Ich glaube, dem Komitee geht es vor allem um Aufmerksamkeit. Die Gemeinden hätten heute schon die Möglichkeit, Kleinklassen zu bilden, es nutzen sie einfach die wenigsten. Und die Rechnung, die die Initiant:innen anstellen, wenn es darum geht, Förderklassen mit den bestehenden Ressourcen zu bilden, würde zumindest in kleinen Schulhäusern gar nicht aufgehen. In grossen könnte man die Ressourcen aus den bestehenden Klassen abziehen. Dort würde sich dann aber das Problem stellen, dass man als Lehrperson in der Regelklasse gar keine Unterstützung mehr hätte. Es gäbe niemanden mehr mit einer Zusatzqualifikation. Gleichzeitig stigmatisiert man die Kinder, die in eine Förderklasse kommen. Man sagt: Dieses Kind hat geschlagen, dieses Kind stört. Und wenn es nach einem halben Jahr aus der Förderklasse zurückkommt, sollen sich die anderen darauf freuen?
Es gibt aber auch Lehrpersonen, die Kritik am integrativen Modell üben. Wie erklären Sie sich das?
Gewisse Lehrpersonen denken vielleicht, wenn ich diesen einen Fall nicht hätte, wenn ich die Koordination dieses einen integrativen Settings nicht machen müsste, ginge es mir besser. Ich sehe das als eine Art Hilferuf. Und es ist natürlich so, dass wir diejenigen sind, die die Belastung spüren. Auf dem Amt hast du keine Kinder, da hast du Zahlen.
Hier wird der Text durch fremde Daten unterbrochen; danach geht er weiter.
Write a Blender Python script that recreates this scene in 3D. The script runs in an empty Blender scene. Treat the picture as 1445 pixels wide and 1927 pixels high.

Hatten Sie selber je Probleme mit dem Modell?
Ich hatte schon einige Kinder in einem integrativen Setting bei mir in der Klasse. Als Lehrperson ist es ein Vorteil, wenn ein Kind bereits abgeklärt und das Geld gesprochen ist. Dann ist es relativ angenehm. Ansonsten geht es zum Teil mehr als zwei Jahre, bis man Ressourcen zur Verfügung gestellt bekommt; die Hürden sind wirklich hoch. Viele Gemeinden verfügen nur über beschränkte finanzielle Mittel für Sonderschulungen, was sich indirekt wie eine Quote auswirkt. Es kann noch so schwierig sein, es gibt dann einfach nichts. Eine andere Schwierigkeit ist, dass wir zu wenig ausgebildetes Personal haben. Wenn etwa die Heilpädagogin fehlt, die ein Kind bräuchte, hat man niemanden, der ein Bewusstsein für Störungen hat und Förderpläne erarbeiten kann.
Es fehlt also nicht nur an Lehrpersonen?
Genau. Wir haben zu wenig Logopäd:innen, Psychotherapeut:innen und Heilpädagog:innen. Ich hatte mal ein Kind mit einer damals undiagnostizierten Fütterungsstörung, das über ein Jahr lang auf eine Logopädin warten musste. Es ist unfair, zu sagen, ein Kind entwickelt sich nicht so, wie wir es erwarten, wenn wir ihm gleichzeitig die Ressourcen dafür nicht zur Verfügung stellen. Ressourcen, von denen wir als Gesellschaft selbst definieren, dass es sie braucht.
Haben Sie im Kindergarten eigentlich grundsätzlich die gleichen Probleme wie auf anderen Stufen?
Dreissig Jahre lang war der Lohn ein grosses Thema, aber diesen Kampf haben wir gewonnen: Seit Anfang 2023 sind Lehrpersonen im Kindergarten in der gleichen Lohnklasse eingestuft wie die der Primarstufe. Andererseits hat man sich vor ein paar Jahren dazu entschieden, den Namen «Kindergarten» beizubehalten. Ich finde es interessant, dass die Gesellschaft der Schule einerseits sehr viel Bedeutung beimisst und sie aber bei kleinen Kindern etwas abwertet. Das hat vielleicht auch damit zu tun, dass 95 Prozent der Lehrpersonen auf Kindergartenstufe Frauen sind.
Sophie Blaser (32) unterrichtet seit acht Jahren auf Stufe Kindergarten. Praktisch ebenso lang ist sie Mitglied der Gewerkschaft des Personals öffentlicher Dienste VPOD, inzwischen als Präsidentin der kantonalen Sektion Lehrberufe sowie der nationalen Verbandskommission für Bildung, Erziehung und Wissenschaft. Seit 2023 sitzt Blaser ausserdem für die Alternative Liste im Zürcher Gemeinderat.